The dispute revolves around the Doraleh Container Terminal SA (DCT), a joint venture owned 66.66 percent by Port of Djibouti (an entity of the Republic of Djibouti) and 33.34 percent by DP World.

In February 2018 Djibouti ended its contract with DP World to run DCT, following a dispute between both parties. DP World called the move an illegal seizure of the terminal and moved to international arbitration.

There have been five successful rulings against Djibouti in the past three years by the London Court for International Arbitration (LCIA) in London and the High Court of England and Wales.

All of these rulings have been ignored by Djibouti, despite the original concession being written in English law, DP World said in its statement.

The LCIA Tribunal’s most recent decision in March of this year found that by developing new container port opportunities with China Merchants Port Holdings Co Limited, a Hong-Kong based port operator, Djibouti had breached DCT’s exclusivity rights over all container handling facilities in the territory of Djibouti.
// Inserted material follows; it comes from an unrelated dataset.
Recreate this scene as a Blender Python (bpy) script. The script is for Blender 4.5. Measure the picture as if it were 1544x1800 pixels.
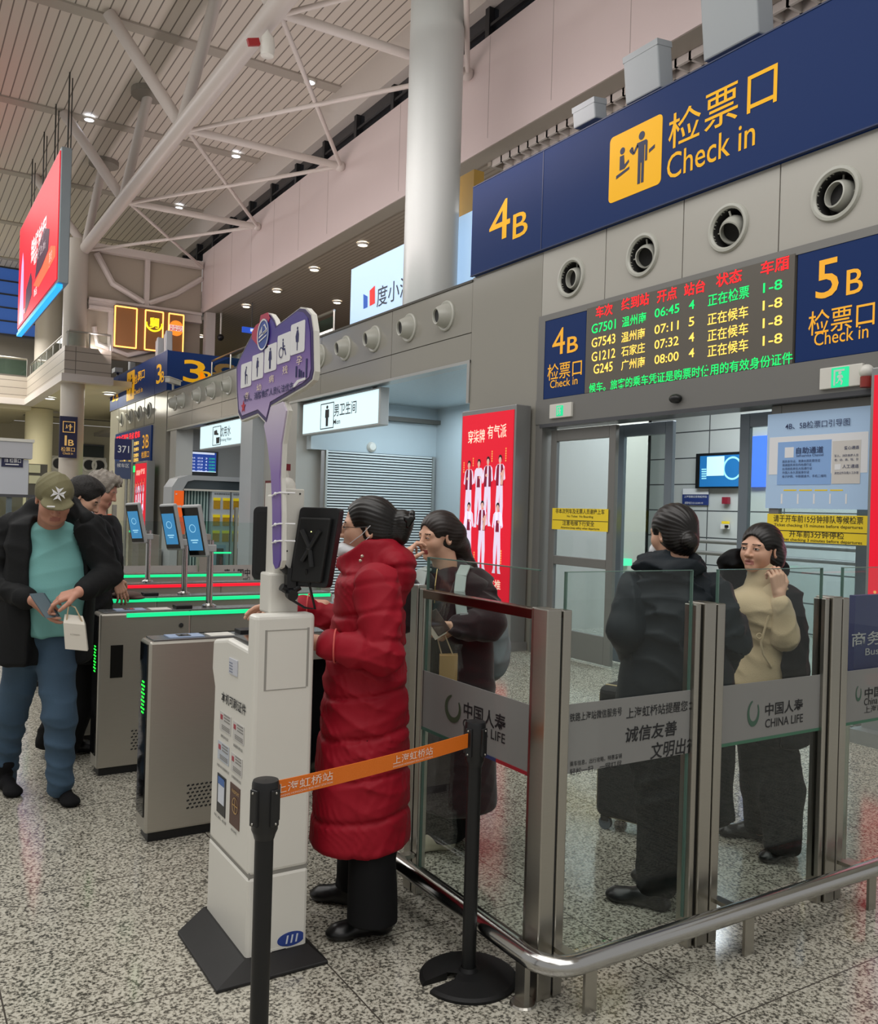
import bpy, bmesh, math, random
import numpy as np
from mathutils import Vector, Matrix
random.seed(7); np.random.seed(7)
SC = bpy.context.scene
COL = SC.collection
for _o in list(bpy.data.objects): bpy.data.objects.remove(_o)

# ------------------------------------------------------------------ camera
F_PX, YAW, PITCH, ROLL, CAM_H = 1550.44, 0.558053, -0.001768, 0.0288675, 1.6
def _basis():
    F = np.array([math.sin(YAW)*math.cos(PITCH), math.cos(YAW)*math.cos(PITCH), math.sin(PITCH)])
    R0 = np.array([math.cos(YAW), -math.sin(YAW), 0.0]); U0 = np.cross(R0, F)
    return R0*math.cos(ROLL)+U0*math.sin(ROLL), -R0*math.sin(ROLL)+U0*math.cos(ROLL), F
CR, CU, CF = _basis(); CO = np.array([0, 0, CAM_H])
cam_d = bpy.data.cameras.new('camera'); cam = bpy.data.objects.new('camera', cam_d); COL.objects.link(cam)
cam_d.sensor_fit = 'HORIZONTAL'; cam_d.sensor_width = 36.0; cam_d.lens = 36.0*F_PX/1544.0
cam_d.clip_start = 0.05; cam_d.clip_end = 300
cam.matrix_world = Matrix(((CR[0], CU[0], -CF[0], 0), (CR[1], CU[1], -CF[1], 0), (CR[2], CU[2], -CF[2], CAM_H), (0, 0, 0, 1)))
SC.camera = cam

# ------------------------------------------------------------------ world, lights, exposure
SC.view_settings.view_transform = 'Standard'
SC.view_settings.look = 'None'
SC.view_settings.gamma = 1.0
SC.view_settings.use_curve_mapping = False
SC.view_settings.exposure = -0.22
SC.cycles.use_denoising = True
SC.cycles.max_bounces = 8
SC.cycles.transparent_max_bounces = 24
SC.cycles.caustics_reflective = False
SC.cycles.caustics_refractive = False
SC.cycles.sample_clamp_indirect = 6.0
wd = bpy.data.worlds.new('hall_ambience'); SC.world = wd; wd.use_nodes = True
wd.node_tree.nodes['Background'].inputs[0].default_value = (1.0, 0.985, 0.965, 1)
wd.node_tree.nodes['Background'].inputs[1].default_value = 0.46
def area(name, loc, size, power, color=(1, .96, .91), rot=(0, 0, 0), size_y=None):
    d = bpy.data.lights.new(name, 'AREA'); d.energy = power; d.color = color; d.size = size
    if size_y: d.shape = 'RECTANGLE'; d.size_y = size_y
    o = bpy.data.objects.new(name, d); COL.objects.link(o); o.location = loc; o.rotation_euler = rot
    return o
area('ceiling_light_near', (-1.5, 3, 11.0), 10, 900, (1, .985, .965))
area('ceiling_light_middle', (-3.5, 14, 11.0), 9, 800, (1, .985, .965))
area('ceiling_light_far', (-2.5, 28, 11.0), 9, 900, (1, .985, .965))
area('ceiling_light_behind', (0.0, -6, 11.0), 10, 700, (1, .985, .965))
area('corridor_light', (9.0, 6.5, 3.9), 1.2, 380, (.86, .95, 1), size_y=7)
area('washroom_light', (8.0, 12.3, 3.55), 1.6, 130, (.78, .92, 1), size_y=4)
area('alcove_light', (7.4, 20.5, 3.5), 1.2, 80, (.9, .96, 1), size_y=3)
area('mezzanine_light', (10.5, 18.0, 7.2), 1.5, 260, (1, .93, .85), size_y=14)
area('band_fill_light', (5.2, 18.5, 6.2), .4, 300, (1, .86, .85), rot=(0, math.radians(-125), 0), size_y=22)  # added fill with no fixture, brightens the pinkish upper band
area('balcony_soffit_light', (6.5, 31.5, 5.0), 5, 330, (1, .97, .82))
area('far_hall_light', (1.0, 36.0, 8.0), 6, 900, (1, .95, .88))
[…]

The Tribunal ordered that Djibouti pay DCT $385.7 million plus interest for breaking the exclusivity cause, with further damages possible should Djibouti develop a planned Doraleh International Container Terminal (DICT) with any other operator without the consent of DP World.

The Tribunal has also ordered Djibouti to pay DCT an additional $88 million for historic non-payment of royalties on container traffic that were not transferred to SDCT once it became operational – in addition to DCT’s legal costs.

The 2006 Concession Agreement remains valid and binding according to the Tribunal, a position which has been agreed by another LCIA Tribunal and English courts.

“DCT and DP World continue to seek to uphold their legal rights in a number of legal fora, following Djibouti’s unlawful efforts to expel DP World from Djibouti and transfer the port operation to Chinese interests,” the statement added.

The statement added that litigation against China Merchants also continues before the Hong Kong courts.